En aquel discurso ya habitaba la larva de lo que repetidamente conocimos después: una petulancia intelectual y moral cuyos respaldos apenas sí podían atisbarse; una constante evocación del paraíso perdido del Frente Popular, de la épica de la lucha antifranquista – no perdió ocasión de conmemorar la ejecución de Puig Antich y los sucesos de Vitoria al iniciar su primera intervención en la tribuna de oradores- y una sobre-victimización nunca exenta de agresividad.
Desde entonces, y durante estos diez años, los modos, tonos e intervenciones de Pablo Iglesias no han hecho sino degradar todas las dimensiones de nuestra ágora. Habiendo tenido en sus manos la ‘política social’ apenas si cabe inventariar nada relevante en lo que haya sido protagonista. Nadie como su excompañera de filas, Teresa Rodríguez, para retratar esa desidia: se trata, ha dicho, de una persona con enorme inmadurez y con serias dificultades para comprometerse con las tareas que asume.

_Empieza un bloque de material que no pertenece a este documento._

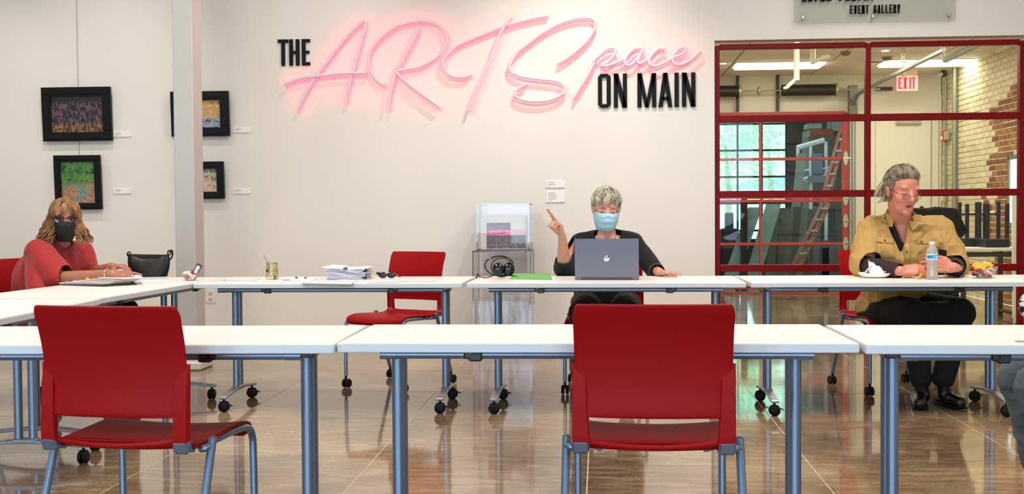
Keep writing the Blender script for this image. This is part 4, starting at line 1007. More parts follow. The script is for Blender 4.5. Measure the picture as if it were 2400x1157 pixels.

La única con la que sí se ha empleado a fondo es la de coadyuvar a la ruptura de la integridad territorial española.
Cada vez que Pablo Iglesias ha echado mano de esas épicas ‘frapera’, en cada ocasión en la que ha habido un guiño a las Arcadias de la lucha anticapitalista y antifranquista, he pensado que tras esas actitudes hay una apenas disimulada rabieta existencial por no haber llegado a tiempo: ni a la puerta del Sol 80 años y un mes antes para enarbolar la tricolor cual Pedro Mohíno, ni al malecón habanero el 1 de enero del 59 junto al Ché, Fidel y Camilo Cienfuegos ni al concierto de Raimon en la Facultad de Económicas en el discreto mayo madrileño del 68. En el fondo, el tiempo de este Forrest Gump de las revoluciones populares no pareció nunca el de ‘la gente’ a la que dijo representar.